Ink is probably the largest variable in the process. Automatic ink dispensing is an absolute boon because it results in accurate mixtures. Even without these systems, use of electronic scales with careful record keeping will result in repeatable mixes. Some printers still insist on using the squirt, dollop, or glug method for measuring amounts of ink, and they fine-tune this method by seeing how the ink runs off the spatula. Managers should recommend that such workers seek employment elsewhere.

Time to standardize

The lost time described in the scenarios above actually occurs in many print shops. Your shop may be better or worse. Maybe it doesn’t happen on every job. Just consider the sales value of one minute of production time and multiply it by the number of jobs you produce per year. You’ll probably need a stiff drink. And this isn’t even counting lost time in the screen room or lost profits from waste and rejects.

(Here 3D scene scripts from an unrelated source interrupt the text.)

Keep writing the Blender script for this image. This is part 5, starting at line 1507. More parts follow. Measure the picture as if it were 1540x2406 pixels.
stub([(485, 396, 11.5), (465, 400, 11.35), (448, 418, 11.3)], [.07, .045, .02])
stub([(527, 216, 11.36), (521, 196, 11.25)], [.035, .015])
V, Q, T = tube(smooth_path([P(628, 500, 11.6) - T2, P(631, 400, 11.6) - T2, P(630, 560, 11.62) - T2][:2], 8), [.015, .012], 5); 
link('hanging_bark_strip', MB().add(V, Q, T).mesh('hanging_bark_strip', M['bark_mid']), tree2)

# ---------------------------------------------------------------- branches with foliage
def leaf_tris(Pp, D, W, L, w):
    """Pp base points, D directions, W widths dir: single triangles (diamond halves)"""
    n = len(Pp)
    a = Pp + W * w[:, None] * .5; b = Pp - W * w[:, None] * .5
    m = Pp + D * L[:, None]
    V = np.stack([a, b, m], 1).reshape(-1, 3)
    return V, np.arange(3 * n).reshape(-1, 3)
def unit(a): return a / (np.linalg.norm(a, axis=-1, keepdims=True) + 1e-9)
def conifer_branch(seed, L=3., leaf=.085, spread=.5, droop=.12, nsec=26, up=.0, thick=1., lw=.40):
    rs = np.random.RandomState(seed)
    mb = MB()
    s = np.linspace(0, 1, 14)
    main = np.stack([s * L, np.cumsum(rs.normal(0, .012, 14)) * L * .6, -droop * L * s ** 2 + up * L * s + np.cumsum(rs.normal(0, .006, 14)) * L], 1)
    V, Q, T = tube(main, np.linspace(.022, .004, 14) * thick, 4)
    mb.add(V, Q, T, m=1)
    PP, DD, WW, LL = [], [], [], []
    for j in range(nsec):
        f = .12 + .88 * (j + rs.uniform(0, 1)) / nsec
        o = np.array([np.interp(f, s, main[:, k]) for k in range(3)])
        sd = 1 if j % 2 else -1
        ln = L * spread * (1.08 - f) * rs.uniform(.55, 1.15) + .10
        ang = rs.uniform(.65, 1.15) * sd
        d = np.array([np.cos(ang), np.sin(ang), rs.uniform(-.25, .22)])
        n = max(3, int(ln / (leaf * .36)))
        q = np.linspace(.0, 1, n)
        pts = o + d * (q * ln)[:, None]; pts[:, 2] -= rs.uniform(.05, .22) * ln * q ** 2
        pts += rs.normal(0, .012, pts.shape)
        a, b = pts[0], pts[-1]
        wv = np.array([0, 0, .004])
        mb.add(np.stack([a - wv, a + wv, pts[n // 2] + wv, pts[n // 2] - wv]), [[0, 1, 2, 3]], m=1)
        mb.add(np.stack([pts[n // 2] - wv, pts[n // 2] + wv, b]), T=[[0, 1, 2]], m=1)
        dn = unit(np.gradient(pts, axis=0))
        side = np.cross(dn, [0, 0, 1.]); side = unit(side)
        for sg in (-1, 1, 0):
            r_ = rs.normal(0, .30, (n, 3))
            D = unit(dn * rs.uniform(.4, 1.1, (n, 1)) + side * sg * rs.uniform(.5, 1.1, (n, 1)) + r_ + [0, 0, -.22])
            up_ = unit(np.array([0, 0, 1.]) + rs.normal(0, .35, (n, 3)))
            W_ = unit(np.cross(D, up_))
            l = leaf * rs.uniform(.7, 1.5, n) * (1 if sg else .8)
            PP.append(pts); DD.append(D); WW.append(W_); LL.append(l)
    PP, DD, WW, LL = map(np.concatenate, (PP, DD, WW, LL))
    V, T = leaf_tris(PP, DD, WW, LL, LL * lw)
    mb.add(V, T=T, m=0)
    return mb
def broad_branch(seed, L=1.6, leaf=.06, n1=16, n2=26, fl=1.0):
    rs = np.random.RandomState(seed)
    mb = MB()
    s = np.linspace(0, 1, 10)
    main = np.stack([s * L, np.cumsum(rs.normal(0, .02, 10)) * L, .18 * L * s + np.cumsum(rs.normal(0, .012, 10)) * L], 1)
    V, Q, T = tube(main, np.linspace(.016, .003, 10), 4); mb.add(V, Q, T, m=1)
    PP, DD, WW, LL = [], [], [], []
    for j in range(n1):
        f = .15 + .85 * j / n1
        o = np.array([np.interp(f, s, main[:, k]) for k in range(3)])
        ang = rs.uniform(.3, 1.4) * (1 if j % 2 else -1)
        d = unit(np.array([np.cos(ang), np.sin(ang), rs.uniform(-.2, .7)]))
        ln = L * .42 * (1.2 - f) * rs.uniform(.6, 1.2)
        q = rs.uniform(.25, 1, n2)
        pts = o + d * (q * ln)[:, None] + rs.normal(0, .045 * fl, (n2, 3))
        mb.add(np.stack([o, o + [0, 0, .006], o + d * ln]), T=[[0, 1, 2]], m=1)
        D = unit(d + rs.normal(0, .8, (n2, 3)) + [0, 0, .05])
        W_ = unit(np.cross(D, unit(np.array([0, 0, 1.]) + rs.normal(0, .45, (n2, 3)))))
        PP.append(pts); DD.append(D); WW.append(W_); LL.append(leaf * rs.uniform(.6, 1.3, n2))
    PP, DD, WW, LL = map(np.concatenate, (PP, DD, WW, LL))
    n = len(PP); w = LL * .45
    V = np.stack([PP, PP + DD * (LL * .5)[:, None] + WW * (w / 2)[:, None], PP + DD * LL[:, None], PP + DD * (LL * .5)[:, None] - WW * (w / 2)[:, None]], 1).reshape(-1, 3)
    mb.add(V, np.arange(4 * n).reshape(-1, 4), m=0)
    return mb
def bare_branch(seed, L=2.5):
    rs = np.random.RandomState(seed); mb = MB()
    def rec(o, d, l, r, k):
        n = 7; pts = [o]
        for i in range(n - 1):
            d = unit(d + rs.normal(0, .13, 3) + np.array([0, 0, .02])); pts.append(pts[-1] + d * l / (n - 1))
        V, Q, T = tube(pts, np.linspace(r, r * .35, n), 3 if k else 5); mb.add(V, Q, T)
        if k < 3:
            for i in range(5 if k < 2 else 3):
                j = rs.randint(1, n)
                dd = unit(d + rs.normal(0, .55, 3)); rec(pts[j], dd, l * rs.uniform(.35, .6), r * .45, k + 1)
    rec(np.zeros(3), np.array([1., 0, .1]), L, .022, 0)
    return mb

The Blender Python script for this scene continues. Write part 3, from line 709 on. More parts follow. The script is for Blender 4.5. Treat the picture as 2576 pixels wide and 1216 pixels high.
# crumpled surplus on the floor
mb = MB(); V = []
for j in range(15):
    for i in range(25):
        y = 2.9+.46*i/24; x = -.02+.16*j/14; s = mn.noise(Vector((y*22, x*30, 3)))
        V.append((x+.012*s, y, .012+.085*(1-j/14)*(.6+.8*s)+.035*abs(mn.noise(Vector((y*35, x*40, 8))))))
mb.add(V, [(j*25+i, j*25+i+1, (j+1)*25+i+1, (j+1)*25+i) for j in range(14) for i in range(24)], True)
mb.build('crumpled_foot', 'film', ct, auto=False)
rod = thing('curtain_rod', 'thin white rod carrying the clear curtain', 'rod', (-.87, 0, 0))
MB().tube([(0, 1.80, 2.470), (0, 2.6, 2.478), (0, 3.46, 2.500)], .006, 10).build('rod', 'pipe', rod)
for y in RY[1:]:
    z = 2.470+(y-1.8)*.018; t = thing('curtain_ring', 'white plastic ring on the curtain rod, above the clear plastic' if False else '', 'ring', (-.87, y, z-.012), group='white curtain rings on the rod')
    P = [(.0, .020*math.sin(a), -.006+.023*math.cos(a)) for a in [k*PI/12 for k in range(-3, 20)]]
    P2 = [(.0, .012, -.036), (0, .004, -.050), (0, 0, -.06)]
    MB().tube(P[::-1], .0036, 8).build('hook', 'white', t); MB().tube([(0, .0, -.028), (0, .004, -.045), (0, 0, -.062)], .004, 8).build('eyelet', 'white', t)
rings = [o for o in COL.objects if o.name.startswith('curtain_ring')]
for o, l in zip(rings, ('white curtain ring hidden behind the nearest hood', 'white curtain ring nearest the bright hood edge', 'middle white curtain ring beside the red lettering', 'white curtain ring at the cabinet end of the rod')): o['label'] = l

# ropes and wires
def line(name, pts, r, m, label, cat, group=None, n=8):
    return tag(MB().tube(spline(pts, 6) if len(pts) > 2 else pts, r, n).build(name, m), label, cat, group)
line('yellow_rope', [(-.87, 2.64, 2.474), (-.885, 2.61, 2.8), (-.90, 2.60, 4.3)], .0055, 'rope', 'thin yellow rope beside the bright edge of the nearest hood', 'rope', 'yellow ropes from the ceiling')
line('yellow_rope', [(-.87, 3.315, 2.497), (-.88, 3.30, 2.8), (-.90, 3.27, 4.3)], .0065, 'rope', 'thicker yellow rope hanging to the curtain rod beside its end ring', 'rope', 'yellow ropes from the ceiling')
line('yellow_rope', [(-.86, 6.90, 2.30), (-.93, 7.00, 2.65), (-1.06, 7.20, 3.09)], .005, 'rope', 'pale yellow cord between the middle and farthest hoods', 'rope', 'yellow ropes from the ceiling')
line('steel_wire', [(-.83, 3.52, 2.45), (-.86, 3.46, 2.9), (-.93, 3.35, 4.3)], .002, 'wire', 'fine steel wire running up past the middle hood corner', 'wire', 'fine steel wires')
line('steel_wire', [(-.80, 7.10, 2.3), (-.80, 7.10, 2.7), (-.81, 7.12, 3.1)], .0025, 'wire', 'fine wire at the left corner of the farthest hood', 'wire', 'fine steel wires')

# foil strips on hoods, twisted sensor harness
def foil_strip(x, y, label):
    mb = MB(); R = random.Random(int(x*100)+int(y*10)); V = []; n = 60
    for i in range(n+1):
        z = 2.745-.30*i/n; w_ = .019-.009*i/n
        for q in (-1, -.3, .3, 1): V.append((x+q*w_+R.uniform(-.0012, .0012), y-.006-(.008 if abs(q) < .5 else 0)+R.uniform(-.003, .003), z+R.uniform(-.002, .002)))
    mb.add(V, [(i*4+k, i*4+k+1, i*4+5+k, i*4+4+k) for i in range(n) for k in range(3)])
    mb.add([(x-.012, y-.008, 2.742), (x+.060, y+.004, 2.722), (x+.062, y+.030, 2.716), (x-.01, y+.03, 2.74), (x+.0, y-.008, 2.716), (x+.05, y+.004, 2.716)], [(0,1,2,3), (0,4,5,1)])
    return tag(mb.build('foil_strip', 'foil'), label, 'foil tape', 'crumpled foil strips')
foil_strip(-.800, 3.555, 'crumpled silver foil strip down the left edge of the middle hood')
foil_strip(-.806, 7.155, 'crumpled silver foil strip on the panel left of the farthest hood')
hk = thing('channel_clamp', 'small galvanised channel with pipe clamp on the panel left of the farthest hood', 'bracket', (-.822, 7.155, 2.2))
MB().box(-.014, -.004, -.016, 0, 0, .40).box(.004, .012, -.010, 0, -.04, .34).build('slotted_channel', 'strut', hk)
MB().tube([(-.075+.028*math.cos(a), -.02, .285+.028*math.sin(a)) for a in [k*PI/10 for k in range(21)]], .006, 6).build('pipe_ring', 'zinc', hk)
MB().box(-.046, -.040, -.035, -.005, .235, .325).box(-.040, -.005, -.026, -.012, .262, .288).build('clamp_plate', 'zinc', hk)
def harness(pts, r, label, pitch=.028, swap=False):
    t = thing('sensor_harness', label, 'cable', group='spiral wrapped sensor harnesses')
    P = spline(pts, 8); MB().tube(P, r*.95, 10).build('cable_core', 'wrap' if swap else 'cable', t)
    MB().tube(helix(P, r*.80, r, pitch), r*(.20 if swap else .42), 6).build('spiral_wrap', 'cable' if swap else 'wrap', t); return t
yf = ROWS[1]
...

The workflow depicted in the previous timeline is actually conservative. We’ve seen many instances where more than a day of production time was lost when shops faced several of these problems simultaneously. Before you kick the stuffing out of your staff, remember the times when you’ve told them to “make it work” with a stencil of questionable quality, dirty substrate, or knackered machine. When it is too expensive to replace the failing UV lamp, making do and mending is ok for the cowboy printer, but not the professional screen printer. Screen printing can be a profitable enterprise, provided that you make it the controllable, measurable, and predictable process it should be.